Optical and magnetic properties of Co-doped CuO flower/plates/particles-like nanostructures.

In this study, pure and Co-doped CuO nanostructures (0.5, 1.0, 1.5, and 2.0 at wt% of Co) were synthesized by microwave combustion method. The prepared samples were characterized by X-ray diffraction (XRD), high resolution scanning electron microscopy (HR-SEM), energy dispersive X-ray analysis (EDX), diffuse reflectance spectroscopy (DRS), photoluminescence (PL) spectroscopy and vibrating sample magnetometry (VSM). Powder X-ray diffraction patterns refined by the Rietveld method indicated the formation of single-phase monoclinic structure.

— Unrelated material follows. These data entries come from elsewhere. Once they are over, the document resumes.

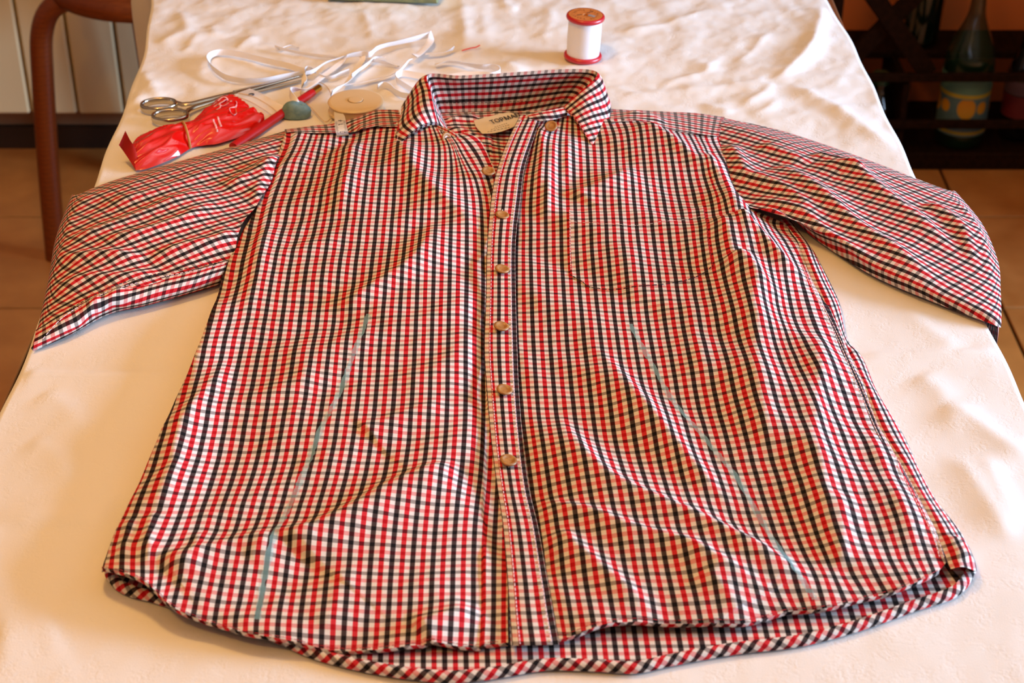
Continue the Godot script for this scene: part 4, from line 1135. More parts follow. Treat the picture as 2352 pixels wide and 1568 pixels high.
	chalk(left_front, [Vector2(6.89, -13.43), Vector2(7.24, -10.66), Vector2(8.11, -5.34), Vector2(8.91, -1.26), Vector2(9.35, 2.77), Vector2(9.77, 7.14), Vector2(10.03, 10.43), Vector2(9.96, 13.22)], dust, shirt)
	chalk(right_front, [Vector2(5.93, -10.63), Vector2(6.71, -6.70), Vector2(7.75, -2.31), Vector2(8.86, 1.15), Vector2(9.93, 4.27), Vector2(10.72, 8.86), Vector2(11.19, 11.95), Vector2(11.68, 13.58)], dust, shirt)

	# hems
	hem_fold(left_front, shirt, gingham, 11)
	hem_fold(right_front, shirt, gingham, 14)

	# buttons
	var horn := dapple("horn button", Color(0.74, 0.53, 0.30), Color(0.52, 0.33, 0.15), Vector3(60, 60, 60), 0.42, 6)
	horn.clearcoat_enabled = true
	horn.clearcoat = 0.12
	horn.clearcoat_roughness = 0.3
	for spot in [Vector3(-0.009, 0.018, -0.1746), Vector3(-0.0086, 0.018, -0.0774), Vector3(-0.0088, 0.018, 0.0121), Vector3(-0.006, 0.018, 0.1031), Vector3(-0.0028, 0.018, 0.1932)]:
		var b := button(Vector3(spot.x, maxf(top(spot.x, spot.z), 0.012) + 0.0016, spot.z), Basis.from_euler(Vector3(0.10, 0.3, -0.16)), horn, placket)
		slit(b, spot, placket, thread_dark)
	button(Vector3(-0.0644, 0.024, -0.3284), Basis.from_euler(Vector3(0.85, 0, -0.7)), horn, stand)
	button(Vector3(0.0384, 0.03, -0.3422), Basis.from_euler(Vector3(0.5, 0, 0.1)), horn, stand)
	button(Vector3(-0.0224, 0.0265, -0.2518), Basis.from_euler(Vector3(0.2, 0, -0.1)), horn, front_a)
	# an empty buttonhole at the top of the band
	stitches(raise([Vector3(-0.0017, 0.022, -0.2779), Vector3(-0.0025, 0.022, -0.2706), Vector3(-0.0033, 0.022, -0.2633)], 0.0012), mat("buttonhole thread", Color(0.85, 0.80, 0.72), 0.7), placket, 0.0007, 0.0012, 0.0002)


func band_line(band: Dictionary, share: float) -> Array:
	var out := []
	for r in range(6, band.h, 4):
		var c: float = share * (band.w - 1)
		var b := int(c)
		out.append(band.p[r * band.w + b].lerp(band.p[r * band.w + b + 1], c - b) + Vector3(0, 0.0005, 0))
	return out


func hem_fold(d: Dictionary, parent: Node, m: Material, skip: int) -> void:
	# the turned hem: a narrow band hanging from the lower edge, its check set at a slant
	var p := PackedVector3Array()
	var uv := PackedVector2Array()
	var cols := 0
	var run := 0.0
	for c in range(0, d.w - skip):
		var a: Vector3 = d.p[(d.h - 1) * d.w + c]
		if cols:
			run += a.distance_to(p[p.size() - 3])
		cols += 1
		p.append_array([a, a + Vector3(0, -0.0018, 0.0010), a + Vector3(0, -0.0035, -0.0004)])
		for a2 in [0.0, 0.15, 0.30]:
			uv.append(bias(run / CHECK, a2))
	part("hem", Form.new().sheet(p, uv, 3, true), m, parent)
	var line := []
	for c in range(2, d.w - skip, 2):
		line.append(d.p[(d.h - 5) * d.w + c] + Vector3(0, 0.0005, 0))
	stitches(line, mat("red thread", Color(0.72, 0.12, 0.16), 0.6), parent, 0.0002)


func note_hem(d: Dictionary, parent: Node, m: Material) -> void:
	var p := PackedVector3Array()
	var uv := PackedVector2Array()
	var run := 0.0
	for c in d.w:
		var a: Vector3 = d.p[c]
		var b: Vector3 = d.p[d.w + c]
		var back: Vector3 = (b - a).normalized()
		if c:
			run += a.distance_to(d.p[c - 1])
		var u := run / CHECK
		p.append_array([a + back * 0.0062 + Vector3(0, 0.0012, 0), a + back * 0.003 + Vector3(0, 0.0018, 0), a + Vector3(0, 0.0006, 0), a + Vector3(0, -0.0030, 0)])
		for a2 in [0.0, 0.25, 0.48, 0.75]:
			uv.append(bias(u, a2))
	part("hem", Form.new().sheet(p, uv, 4, true), m, parent)


func bias(along: float, across: float) -> Vector2:
	return Vector2(along * 0.78 + across * 0.62, along * 0.62 - across * 0.78)


func chalk(d: Dictionary, line: Array, m: Material, parent: Node) -> void:
	var pts := spread(line, 110)
	var p := PackedVector3Array()
	var uv := PackedVector2Array()
	for k in pts.size():
		var wide := 0.15 + 0.10 * fine.get_noise_1d(k * 9.0)
		for s in [-1.0, 0.0, 1.0]:
			p.append(on_panel(d, pts[k] + Vector2(s * wide, 0)) + Vector3(0, 0.0006, 0))
			uv.append(Vector2(s, k))
	part("chalk_mark", Form.new().sheet(p, uv, 3), m, parent)


func button(at: Vector3, turn: Basis, m: Material, parent: Node) -> Node3D:
	var r := 0.0062
	var f := Form.new().lathe([Vector2(0.0, 0.0017), Vector2(0.0024, 0.0017), Vector2(0.0034, 0.0019), Vector2(0.0042, 0.0026), Vector2(0.005, 0.0029), Vector2(r, 0.0024), Vector2(r + 0.0002, 0.0014), Vector2(r - 0.0012, 0.0002), Vector2(0.0, 0.0)], at, 28, turn)
	f.i.reverse()
	var b := part("button", f, m, parent, 29)
	var hole := Form.new()
	for s in [Vector2(1, 1), Vector2(1, -1), Vector2(-1, 1), Vector2(-1, -1)]:
		hole.lathe([Vector2(0.0006, 0.0), Vector2(0.0005, 0.0002), Vector2(0.0, 0.0002)], at + turn * Vector3(s.x * 0.0011, 0.0016, s.y * 0.0011), 8, turn)
	if parent.get_parent() == self:
		part("button_hole", hole, mat("button hole", Color(0.06, 0.04, 0.03), 0.9), b)
	var th := Form.new()
	for s in [-1.0, 1.0]:
		th.tube([at + turn * Vector3(-0.0011, 0.0018, s * 0.0011), at + turn * Vector3(0, 0.0025, s * 0.0009), at + turn * Vector3(0.0011, 0.0018, s * 0.0011)], 0.00045, 6)
	if parent.get_parent() == self:
		part("sewing_thread", th, mat("button thread", Color(0.80, 0.72, 0.60), 0.7), b)
	return b


func slit(_b: Node3D, spot: Vector3, parent: Node, m: Material) -> void:
	# the end of the buttonhole that shows on either side of the button
	var pale := mat("buttonhole thread", Color(0.85, 0.80, 0.72), 0.7)
	var line := []
	for k in 5:
		var z := spot.z - 0.0095 + 0.0045 * k
		line.append(Vector3(spot.x + 0.0004, top(spot.x, z) + 0.0007, z))
	stitches(line, pale, parent, 0.0006, 0.0012, 0.0003)


func lettering(words: String, base: Array, above: Vector3, high: float, m: Material, parent: Node) -> MeshInstance3D:
	var tm := TextMesh.new()
	var font := SystemFont.new()
	font.font_names = PackedStringArray(["Droid Sans"])
	font.font_weight = 400
	tm.font = font
	tm.text = words
	tm.font_size = 32
	tm.pixel_size = 0.001
	tm.depth = 0.004
	tm.curve_step = 2.0
	tm.horizontal_alignment = HORIZONTAL_ALIGNMENT_LEFT
	tm.vertical_alignment = VERTICAL_ALIGNMENT_BOTTOM
	var box := tm.get_aabb()
	var x: Vector3 = base[1] - base[0]
	var y: Vector3 = above - base[0]
	var z := x.cross(y).normalized()
	y = z.cross(x).normalized()
	var sx := x.length() / box.size.x
	var sy := high / box.size.y
	var o := MeshInstance3D.new()
	o.mesh = tm
	o.material_override = m
	var b := Basis(x.normalized() * sx, y * sy, z * 0.1)
	o.transform = Transform3D(b, base[0] - org - b * Vector3(box.position.x, box.position.y, 0))
	return place("lettering", o, parent) as MeshInstance3D


# ---------------------------------------------------------------- the things behind the collar

func build_sewing_things() -> void:
	build_spool()
	build_measure()
	build_scissors()
	build_bag()
	build_pencil_and_chalk()
	build_elastic()

	# a clear plastic wallet, flat on the cloth
	var w := thing("plastic_wallet", "small clear plastic wallet lying beside the measuring tape", "wallet", Vector3(-0.2006, 0, -0.4597))
	var clear := mat("clear plastic", Color(1.0, 0.97, 0.93, 0.10), 0.08)
	clear.transparency = BaseMaterial3D.TRANSPARENCY_ALPHA
	var outline := spread([Vector3(-0.2143, 0.003, -0.4575), Vector3(-0.2041, 0.003, -0.4362), Vector3(-0.1931, 0.003, -0.4142), Vector3(-0.1885, 0.003, -0.4122), Vector3(-0.185, 0.003, -0.4236), Vector3(-0.1838, 0.003, -0.4404), Vector3(-0.1881, 0.003, -0.4694), Vector3(-0.1972, 0.003, -0.4992), Vector3(-0.2093, 0.003, -0.5104), Vector3(-0.2205, 0.003, -0.5014), Vector3(-0.2234, 0.003, -0.4836), Vector3(-0.2143, 0.003, -0.4575)], 40)
	var mid := Vector3(-0.2013, 0.0045, -0.4553)
	var f := Form.new()
	for k in outline.size() - 1:
		f.face(outline[k], outline[k + 1], mid, mid - Vector3(0, 1, 0))
	part("film", f, clear, w)
	part("welded_edge", Form.new().tube(outline, 0.0006, 6), mat("welded plastic", Color(0.86, 0.74, 0.60, 0.55), 0.3), w)
	mats["welded plastic"].transparency = BaseMaterial3D.TRANSPARENCY_ALPHA

	# a snippet of red thread
	var s := thing("thread_snippet", "short snippet of red thread on the tablecloth left of the spool", "thread", Vector3(-0.0467, 0, -0.6093))
	part("snippet", Form.new().tube([Vector3(-0.0555, 0.003, -0.5949), Vector3(-0.0503, 0.003, -0.5986), Vector3(-0.0451, 0.003, -0.6022), Vector3(-0.0407, 0.003, -0.6035), Vector3(-0.036, 0.003, -0.6096)], 0.0007, 6), mat("snippet red", Color(0.85, 0.25, 0.22), 0.7), s)

	# the book at the far end
	var near_left := Vector3(-0.2093, 0, -0.7476)
	var near_right := Vector3(-0.0873, 0, -0.7366)
	var mid_b := (near_left + near_right) / 2.0
	var b := thing("book", "pale green covered book lying at the far end of the table", "book", Vector3(mid_b.x, 0, mid_b.z - 0.08))
	var turn := Basis(Vector3.UP, atan2(-(near_right.z - near_left.z), near_right.x - near_left.x))
	var cover := dapple("book cover", Color(0.56, 0.60, 0.42), Color(0.40, 0.47, 0.40), Vector3(14, 14, 14), 0.4, 17)
	var c := Vector3(0.5 * (near_left.x + near_right.x) - 0.005, 0, mid_b.z)
	var long := near_left.distance_to(near_right) + 0.01
	part("cover", Form.new().box(c + turn * Vector3(0, 0.0035, -0.075), Vector3(long, 0.004, 0.15), 0.0015, turn).box(c + turn * Vector3(0, 0.0265, -0.075), Vector3(long, 0.004, 0.15), 0.0015, turn).box(c + turn * Vector3(0, 0.015, -0.002), Vector3(long, 0.026, 0.004), 0.0018, turn), cover, b)
	part("pages", Form.new().box(c + turn * Vector3(0, 0.015, -0.077), Vector3(long - 0.006, 0.019, 0.144), 0.0005, turn), mat("book pages", Color(0.83, 0.78, 0.67), 0.9), b)


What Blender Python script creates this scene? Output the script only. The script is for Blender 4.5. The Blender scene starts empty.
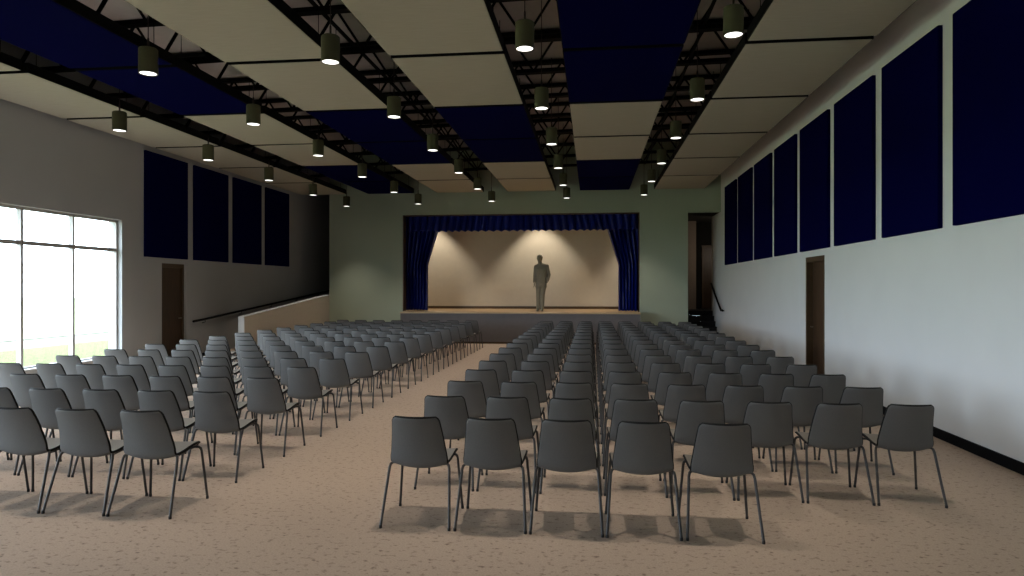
import bpy, bmesh, math, random
from mathutils import Vector, Matrix
random.seed(7)
S = bpy.context.scene
C = S.collection
PI = math.pi

# ------------------------------------------------------------------ materials
def new_mat(name):
    m = bpy.data.materials.new(name); m.use_nodes = True
    nt = m.node_tree
    return m, nt, nt.nodes['Principled BSDF']

def mat(name, col, rough=0.6, metal=0.0, noise=0.0, scale=8.0, bump=0.0, bscale=60.0, stretch=(1, 1, 1), sheen=0.0, spec=0.5):
    m, nt, b = new_mat(name)
    b.inputs['Base Color'].default_value = (*col, 1)
    b.inputs['Roughness'].default_value = rough
    b.inputs['Metallic'].default_value = metal
    b.inputs['Specular IOR Level'].default_value = spec
    if sheen:
        b.inputs['Sheen Weight'].default_value = sheen
        b.inputs['Sheen Roughness'].default_value = 0.4
    tc = nt.nodes.new('ShaderNodeTexCoord')
    mp = nt.nodes.new('ShaderNodeMapping'); mp.inputs['Scale'].default_value = stretch
    nt.links.new(tc.outputs['Object'], mp.inputs['Vector'])
    if noise:
        n = nt.nodes.new('ShaderNodeTexNoise'); n.inputs['Scale'].default_value = scale; n.inputs['Detail'].default_value = 4
        nt.links.new(mp.outputs[0], n.inputs['Vector'])
        r = nt.nodes.new('ShaderNodeValToRGB')
        r.color_ramp.elements[0].position = 0.3; r.color_ramp.elements[1].position = 0.7
        r.color_ramp.elements[0].color = (*[c * (1 - noise) for c in col], 1)
        r.color_ramp.elements[1].color = (*[min(1, c * (1 + noise)) for c in col], 1)
        nt.links.new(n.outputs['Fac'], r.inputs['Fac']); nt.links.new(r.outputs['Color'], b.inputs['Base Color'])
    if bump:
        n2 = nt.nodes.new('ShaderNodeTexNoise'); n2.inputs['Scale'].default_value = bscale; n2.inputs['Detail'].default_value = 3
        nt.links.new(mp.outputs[0], n2.inputs['Vector'])
        bp = nt.nodes.new('ShaderNodeBump'); bp.inputs['Strength'].default_value = bump; bp.inputs['Distance'].default_value = 0.01
        nt.links.new(n2.outputs['Fac'], bp.inputs['Height']); nt.links.new(bp.outputs['Normal'], b.inputs['Normal'])
    return m

def emit_mat(name, col, strength):
    m, nt, b = new_mat(name)
    b.inputs['Base Color'].default_value = (0.8, 0.8, 0.8, 1)
    b.inputs['Emission Color'].default_value = (*col, 1)
    b.inputs['Emission Strength'].default_value = strength
    return m

def carpet_mat():
    m, nt, b = new_mat('speckled_carpet')
    b.inputs['Roughness'].default_value = 0.95; b.inputs['Specular IOR Level'].default_value = 0.15
    tc = nt.nodes.new('ShaderNodeTexCoord')
    mp = nt.nodes.new('ShaderNodeMapping'); mp.inputs['Scale'].default_value = (0.72, 1.0, 1.0)
    nt.links.new(tc.outputs['Object'], mp.inputs['Vector'])
    n1 = nt.nodes.new('ShaderNodeTexNoise'); n1.inputs['Scale'].default_value = 30; n1.inputs['Detail'].default_value = 2.5; n1.inputs['Roughness'].default_value = 0.55
    nt.links.new(mp.outputs[0], n1.inputs['Vector'])
    r1 = nt.nodes.new('ShaderNodeValToRGB')
    r1.color_ramp.elements[0].position = 0.575; r1.color_ramp.elements[0].color = (0, 0, 0, 1)
    r1.color_ramp.elements[1].position = 0.70; r1.color_ramp.elements[1].color = (1, 1, 1, 1)
    nt.links.new(n1.outputs['Fac'], r1.inputs['Fac'])
    n2 = nt.nodes.new('ShaderNodeTexNoise'); n2.inputs['Scale'].default_value = 90; n2.inputs['Detail'].default_value = 3
    nt.links.new(tc.outputs['Object'], n2.inputs['Vector'])
    base = nt.nodes.new('ShaderNodeValToRGB')
    base.color_ramp.elements[0].position = 0.3; base.color_ramp.elements[0].color = (CARPET[0] * 0.86, CARPET[1] * 0.86, CARPET[2] * 0.86, 1)
    base.color_ramp.elements[1].position = 0.72; base.color_ramp.elements[1].color = (CARPET[0] * 1.1, CARPET[1] * 1.1, CARPET[2] * 1.1, 1)
    nt.links.new(n2.outputs['Fac'], base.inputs['Fac'])
    mx = nt.nodes.new('ShaderNodeMix'); mx.data_type = 'RGBA'
    nt.links.new(r1.outputs['Color'], mx.inputs[0])
    nt.links.new(base.outputs['Color'], mx.inputs[6])
    mx.inputs[7].default_value = (CARPET[0] * 0.50, CARPET[1] * 0.47, CARPET[2] * 0.47, 1)
    nt.links.new(mx.outputs[2], b.inputs['Base Color'])
    bp = nt.nodes.new('ShaderNodeBump'); bp.inputs['Strength'].default_value = 0.25; bp.inputs['Distance'].default_value = 0.005
    nt.links.new(n2.outputs['Fac'], bp.inputs['Height']); nt.links.new(bp.outputs['Normal'], b.inputs['Normal'])
    return m

def wood_mat(name, c1, c2, stretch, rough=0.45):
    m, nt, b = new_mat(name)
    b.inputs['Roughness'].default_value = rough
    tc = nt.nodes.new('ShaderNodeTexCoord')
    mp = nt.nodes.new('ShaderNodeMapping'); mp.inputs['Scale'].default_value = stretch
    nt.links.new(tc.outputs['Object'], mp.inputs['Vector'])
    n = nt.nodes.new('ShaderNodeTexNoise'); n.inputs['Scale'].default_value = 6; n.inputs['Detail'].default_value = 6; n.inputs['Distortion'].default_value = 0.6
    nt.links.new(mp.outputs[0], n.inputs['Vector'])
    r = nt.nodes.new('ShaderNodeValToRGB')
    r.color_ramp.elements[0].position = 0.35; r.color_ramp.elements[0].color = (*c1, 1)
    r.color_ramp.elements[1].position = 0.65; r.color_ramp.elements[1].color = (*c2, 1)
    nt.links.new(n.outputs['Fac'], r.inputs['Fac']); nt.links.new(r.outputs['Color'], b.inputs['Base Color'])
    return m

def glass_mat():
    m, nt, b = new_mat('window_glass'); nt.nodes.remove(b)
    out = nt.nodes['Material Output']
    tr = nt.nodes.new('ShaderNodeBsdfTransparent'); tr.inputs['Color'].default_value = (0.97, 0.985, 0.975, 1)
    gl = nt.nodes.new('ShaderNodeBsdfGlossy'); gl.inputs['Roughness'].default_value = 0.02
    mx = nt.nodes.new('ShaderNodeMixShader')
    mx.inputs[0].default_value = 0.05; nt.links.new(tr.outputs[0], mx.inputs[1]); nt.links.new(gl.outputs[0], mx.inputs[2])
    nt.links.new(mx.outputs[0], out.inputs['Surface'])
    return m

CARPET = (0.475, 0.37, 0.29)
M = {}
M['carpet'] = carpet_mat()
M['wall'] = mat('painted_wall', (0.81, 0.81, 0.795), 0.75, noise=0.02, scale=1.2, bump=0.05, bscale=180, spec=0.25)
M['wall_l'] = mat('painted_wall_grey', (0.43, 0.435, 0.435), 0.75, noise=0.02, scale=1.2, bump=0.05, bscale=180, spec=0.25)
M['wall_f'] = mat('stage_wall_bounce_tint', (0.40, 0.46, 0.355), 0.75, noise=0.02, scale=1.2, bump=0.05, bscale=180, spec=0.25)  # green bounce and shade put into the neutral wall colour
M['tan_wall'] = mat('tan_painted_ramp_wall', (0.50, 0.44, 0.355), 0.7, noise=0.02, bump=0.04, bscale=150, spec=0.2)
M['white_trim'] = mat('white_trim_paint', (0.82, 0.83, 0.84), 0.5, noise=0.02)
M['deck'] = mat('roof_deck', (0.62, 0.54, 0.50), 0.7, noise=0.06, scale=3)
M['steel'] = mat('black_painted_steel', (0.006, 0.0057, 0.005), 0.7, metal=0.0, noise=0.15, scale=6, spec=0.12)
M['black_base'] = mat('black_rubber_base', (0.006, 0.006, 0.007), 0.7, noise=0.1, scale=10, spec=0.08)
M['navy'] = mat('navy_fabric', (0.0012, 0.0016, 0.040), 0.95, noise=0.10, scale=120, bump=0.15, bscale=400, spec=0.02)
M['beige'] = mat('beige_fabric', (0.45, 0.42, 0.335), 0.9, noise=0.05, scale=14, bump=0.10, bscale=220, stretch=(0.25, 4, 1), spec=0.1)
M['pframe'] = mat('black_panel_edge', (0.004, 0.004, 0.0035), 0.7, noise=0.1, spec=0.1)
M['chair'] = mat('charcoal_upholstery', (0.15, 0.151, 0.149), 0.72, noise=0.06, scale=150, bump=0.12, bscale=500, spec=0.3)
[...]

The surface morphology and elemental analysis of Co-doped CuO nanostructures were studied by using HR-SEM and EDX. Interestingly, the morphology was found to change considerably from nanoflowers to nanoplates then to nanoparticles with the variation of Co concentration. The optical band gap calculated using DRS was found to be 2.1 eV for pure CuO and increases up to 3.4 eV with increasing cobalt content. Photoluminescence measurements also confirm these results. The magnetic measurements indicated that the obtained nanostructures were ferromagnetic at room temperature with an optimum value of saturation magnetization at 1.0 wt.% of Co-doped CuO, i.e., 970 micro emu/g.